* **What you will do**
Up to and including the line that contains "COL = SC.collection", write out each line of the material from its first line, exactly.

* **Provided material**
········
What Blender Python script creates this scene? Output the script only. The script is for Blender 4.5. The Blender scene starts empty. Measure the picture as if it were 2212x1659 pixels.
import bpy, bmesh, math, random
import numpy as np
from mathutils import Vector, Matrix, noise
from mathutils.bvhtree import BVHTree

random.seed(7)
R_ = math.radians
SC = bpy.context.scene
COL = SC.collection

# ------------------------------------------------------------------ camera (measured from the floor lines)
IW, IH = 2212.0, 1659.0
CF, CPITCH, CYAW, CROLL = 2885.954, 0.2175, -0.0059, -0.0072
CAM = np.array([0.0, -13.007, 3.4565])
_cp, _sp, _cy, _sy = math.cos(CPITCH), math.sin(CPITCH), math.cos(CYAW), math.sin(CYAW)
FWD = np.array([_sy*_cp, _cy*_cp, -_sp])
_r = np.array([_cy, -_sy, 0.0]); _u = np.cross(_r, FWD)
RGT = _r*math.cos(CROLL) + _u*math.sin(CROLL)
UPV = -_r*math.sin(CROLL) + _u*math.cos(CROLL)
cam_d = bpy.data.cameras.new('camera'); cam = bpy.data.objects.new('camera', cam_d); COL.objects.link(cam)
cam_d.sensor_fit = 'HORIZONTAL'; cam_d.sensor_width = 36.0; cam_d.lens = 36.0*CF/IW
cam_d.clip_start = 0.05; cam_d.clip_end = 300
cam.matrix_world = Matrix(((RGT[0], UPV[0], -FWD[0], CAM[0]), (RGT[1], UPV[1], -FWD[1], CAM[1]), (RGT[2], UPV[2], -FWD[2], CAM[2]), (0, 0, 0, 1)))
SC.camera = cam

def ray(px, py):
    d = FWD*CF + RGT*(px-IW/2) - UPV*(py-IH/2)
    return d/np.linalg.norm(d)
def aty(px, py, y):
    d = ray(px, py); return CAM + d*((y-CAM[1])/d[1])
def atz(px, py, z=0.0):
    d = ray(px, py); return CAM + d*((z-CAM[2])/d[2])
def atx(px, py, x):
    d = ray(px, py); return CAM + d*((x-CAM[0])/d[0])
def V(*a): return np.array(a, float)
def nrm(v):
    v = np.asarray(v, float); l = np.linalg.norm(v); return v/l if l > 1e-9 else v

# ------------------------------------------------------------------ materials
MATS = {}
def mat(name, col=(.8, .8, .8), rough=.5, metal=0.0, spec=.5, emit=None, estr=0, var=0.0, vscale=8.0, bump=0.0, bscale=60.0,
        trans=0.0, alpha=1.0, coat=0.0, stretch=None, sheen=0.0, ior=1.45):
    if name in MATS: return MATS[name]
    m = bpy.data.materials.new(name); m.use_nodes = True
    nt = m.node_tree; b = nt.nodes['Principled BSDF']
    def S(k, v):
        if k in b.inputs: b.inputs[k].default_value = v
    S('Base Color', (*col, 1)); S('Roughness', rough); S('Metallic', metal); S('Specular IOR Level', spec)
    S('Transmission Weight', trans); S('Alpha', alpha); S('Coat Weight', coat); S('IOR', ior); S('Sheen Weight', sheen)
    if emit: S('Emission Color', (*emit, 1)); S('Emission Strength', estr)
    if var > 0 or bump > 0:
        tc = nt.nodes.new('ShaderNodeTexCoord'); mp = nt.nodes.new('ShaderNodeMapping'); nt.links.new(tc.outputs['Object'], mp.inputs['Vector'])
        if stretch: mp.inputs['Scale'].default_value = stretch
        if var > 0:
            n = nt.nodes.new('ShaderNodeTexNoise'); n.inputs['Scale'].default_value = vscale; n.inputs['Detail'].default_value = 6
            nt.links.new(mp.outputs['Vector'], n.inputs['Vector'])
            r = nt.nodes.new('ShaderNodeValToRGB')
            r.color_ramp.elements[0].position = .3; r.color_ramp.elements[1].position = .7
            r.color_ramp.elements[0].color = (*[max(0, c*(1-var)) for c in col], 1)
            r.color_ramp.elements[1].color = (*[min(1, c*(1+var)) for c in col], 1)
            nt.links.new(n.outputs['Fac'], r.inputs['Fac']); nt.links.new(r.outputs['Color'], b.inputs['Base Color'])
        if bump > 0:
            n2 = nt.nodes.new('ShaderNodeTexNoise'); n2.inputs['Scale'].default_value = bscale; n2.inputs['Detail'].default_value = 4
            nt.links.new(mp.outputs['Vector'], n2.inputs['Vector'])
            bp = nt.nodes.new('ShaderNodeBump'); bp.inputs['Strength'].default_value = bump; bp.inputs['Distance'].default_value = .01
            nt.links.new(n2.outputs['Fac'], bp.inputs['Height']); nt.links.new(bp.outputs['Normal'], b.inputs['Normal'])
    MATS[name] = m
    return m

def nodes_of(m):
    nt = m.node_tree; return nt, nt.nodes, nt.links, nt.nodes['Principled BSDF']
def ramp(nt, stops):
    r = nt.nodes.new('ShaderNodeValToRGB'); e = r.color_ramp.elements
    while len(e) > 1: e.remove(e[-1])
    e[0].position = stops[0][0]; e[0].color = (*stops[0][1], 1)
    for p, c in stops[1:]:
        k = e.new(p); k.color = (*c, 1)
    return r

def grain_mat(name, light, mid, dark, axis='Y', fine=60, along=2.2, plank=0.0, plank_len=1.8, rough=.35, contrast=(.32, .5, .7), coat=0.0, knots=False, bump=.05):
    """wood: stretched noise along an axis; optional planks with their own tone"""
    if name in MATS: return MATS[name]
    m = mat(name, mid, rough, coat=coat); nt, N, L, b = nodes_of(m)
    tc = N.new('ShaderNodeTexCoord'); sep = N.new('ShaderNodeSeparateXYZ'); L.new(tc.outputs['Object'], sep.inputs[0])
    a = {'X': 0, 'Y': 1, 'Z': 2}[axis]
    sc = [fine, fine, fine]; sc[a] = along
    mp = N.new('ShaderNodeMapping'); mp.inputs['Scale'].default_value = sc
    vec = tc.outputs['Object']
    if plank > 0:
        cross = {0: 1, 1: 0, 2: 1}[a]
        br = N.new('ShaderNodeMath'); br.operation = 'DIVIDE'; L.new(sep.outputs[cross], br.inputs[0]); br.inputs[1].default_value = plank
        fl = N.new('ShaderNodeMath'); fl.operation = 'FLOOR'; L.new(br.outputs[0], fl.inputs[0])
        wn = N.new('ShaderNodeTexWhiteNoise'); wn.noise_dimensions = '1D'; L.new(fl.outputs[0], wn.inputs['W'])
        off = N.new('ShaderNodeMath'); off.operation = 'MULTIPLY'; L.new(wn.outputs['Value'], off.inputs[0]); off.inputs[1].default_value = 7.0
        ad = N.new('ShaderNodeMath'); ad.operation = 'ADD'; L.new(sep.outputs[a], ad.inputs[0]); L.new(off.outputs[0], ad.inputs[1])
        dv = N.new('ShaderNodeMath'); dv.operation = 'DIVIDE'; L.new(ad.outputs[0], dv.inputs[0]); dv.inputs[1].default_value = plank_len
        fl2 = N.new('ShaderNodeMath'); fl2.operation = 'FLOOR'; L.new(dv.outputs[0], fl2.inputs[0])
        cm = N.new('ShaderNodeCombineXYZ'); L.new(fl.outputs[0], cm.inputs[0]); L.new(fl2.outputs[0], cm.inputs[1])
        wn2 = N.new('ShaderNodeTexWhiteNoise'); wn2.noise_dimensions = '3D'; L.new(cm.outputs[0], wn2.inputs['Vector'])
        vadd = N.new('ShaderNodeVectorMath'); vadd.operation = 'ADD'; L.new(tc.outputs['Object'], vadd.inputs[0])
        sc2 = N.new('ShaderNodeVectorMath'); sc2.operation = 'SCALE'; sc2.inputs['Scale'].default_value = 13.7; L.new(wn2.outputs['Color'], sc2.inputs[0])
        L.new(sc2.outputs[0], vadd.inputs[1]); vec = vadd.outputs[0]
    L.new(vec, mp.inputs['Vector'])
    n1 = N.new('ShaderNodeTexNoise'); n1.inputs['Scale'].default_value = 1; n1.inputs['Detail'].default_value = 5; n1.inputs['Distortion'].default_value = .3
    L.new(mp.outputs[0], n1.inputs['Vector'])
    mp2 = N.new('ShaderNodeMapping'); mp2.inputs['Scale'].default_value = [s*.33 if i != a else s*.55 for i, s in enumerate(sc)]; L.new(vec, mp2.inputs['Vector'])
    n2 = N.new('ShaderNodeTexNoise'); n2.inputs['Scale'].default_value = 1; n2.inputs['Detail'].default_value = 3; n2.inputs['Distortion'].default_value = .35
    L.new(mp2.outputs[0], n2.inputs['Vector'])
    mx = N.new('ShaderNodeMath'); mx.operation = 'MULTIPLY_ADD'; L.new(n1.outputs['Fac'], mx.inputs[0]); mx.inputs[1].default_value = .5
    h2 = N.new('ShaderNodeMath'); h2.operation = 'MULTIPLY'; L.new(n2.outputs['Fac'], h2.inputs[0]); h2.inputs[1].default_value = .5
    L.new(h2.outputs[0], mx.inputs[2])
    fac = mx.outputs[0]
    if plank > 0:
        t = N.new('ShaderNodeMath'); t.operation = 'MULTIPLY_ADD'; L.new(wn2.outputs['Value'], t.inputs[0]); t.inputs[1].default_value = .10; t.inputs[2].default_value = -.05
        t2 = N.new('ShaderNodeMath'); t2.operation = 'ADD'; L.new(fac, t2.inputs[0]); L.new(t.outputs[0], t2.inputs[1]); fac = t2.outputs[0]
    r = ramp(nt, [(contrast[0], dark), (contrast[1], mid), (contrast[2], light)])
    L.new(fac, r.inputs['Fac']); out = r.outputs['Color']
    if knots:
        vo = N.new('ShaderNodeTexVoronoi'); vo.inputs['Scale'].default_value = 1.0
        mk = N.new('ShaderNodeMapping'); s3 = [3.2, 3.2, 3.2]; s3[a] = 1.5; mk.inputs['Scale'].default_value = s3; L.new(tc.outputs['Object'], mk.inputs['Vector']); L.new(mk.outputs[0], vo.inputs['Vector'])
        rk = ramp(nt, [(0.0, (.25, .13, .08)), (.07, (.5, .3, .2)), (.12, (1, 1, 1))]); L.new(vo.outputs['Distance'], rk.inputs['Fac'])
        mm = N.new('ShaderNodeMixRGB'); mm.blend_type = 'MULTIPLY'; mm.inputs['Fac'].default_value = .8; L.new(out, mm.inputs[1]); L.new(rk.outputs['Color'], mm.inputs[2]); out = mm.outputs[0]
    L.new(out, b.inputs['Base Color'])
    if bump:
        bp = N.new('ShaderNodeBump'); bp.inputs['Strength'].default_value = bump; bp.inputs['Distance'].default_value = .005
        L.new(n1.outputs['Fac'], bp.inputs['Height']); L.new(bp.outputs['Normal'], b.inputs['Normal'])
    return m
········
* **Task output**
What Blender Python script creates this scene? Output the script only. The script is for Blender 4.5. The Blender scene starts empty. Measure the picture as if it were 2212x1659 pixels.
import bpy, bmesh, math, random
import numpy as np
from mathutils import Vector, Matrix, noise
from mathutils.bvhtree import BVHTree

random.seed(7)
R_ = math.radians
SC = bpy.context.scene
COL = SC.collection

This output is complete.